Monday, June 6, 2011

Five U.S. troops killed in Iraq attack

(Reuters) - Five U.S. service members were killed in a rocket attack in Iraq on Monday in the worst single toll for American troops in the country in at least two years, the U.S. military and Iraqi security officials said.

The attack showed Iraq's still precarious security situation despite a fall in violence from past levels as U.S. troops prepare to withdraw from the country, more than eight years after the invasion that toppled former dictator Saddam Hussein.

A U.S. statement gave no details of how the U.S. personnel were killed in central Iraq. But a senior Iraqi security official said the Americans were killed when militants fired rockets into a joint base in Baghdad's Baladiyat district.

"This morning, the American base at Loyalty Camp came under rocket attack. There was a lot of smoke inside and the Americans died in that attack in the Baladiyat area," the security official, who asked not to be named, told Reuters.

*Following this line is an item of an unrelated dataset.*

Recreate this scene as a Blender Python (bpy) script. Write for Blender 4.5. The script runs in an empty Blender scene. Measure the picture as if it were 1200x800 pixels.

Loyalty Forward Operating Base, on the former site of Saddam's internal security directorate, is next to Sadr City, the stronghold of anti-U.S. Shi'ite cleric Moqtada al-Sadr.

Two suspected militants involved in the attack were killed when a rocket exploded prematurely on the truck they were using as a launch platform, an interior ministry source said.

WITHDRAWAL DEBATE

U.S. forces officially ended combat operations in Iraq last August ahead of a scheduled U.S. troop withdrawal at the end of this year. American troops are now mainly involved in a support and training role, and helping Iraqi security forces in counter-terrorism operations.

U.S. fatalities in Iraq since last year have become more sporadic. Two U.S. soldiers were killed in May.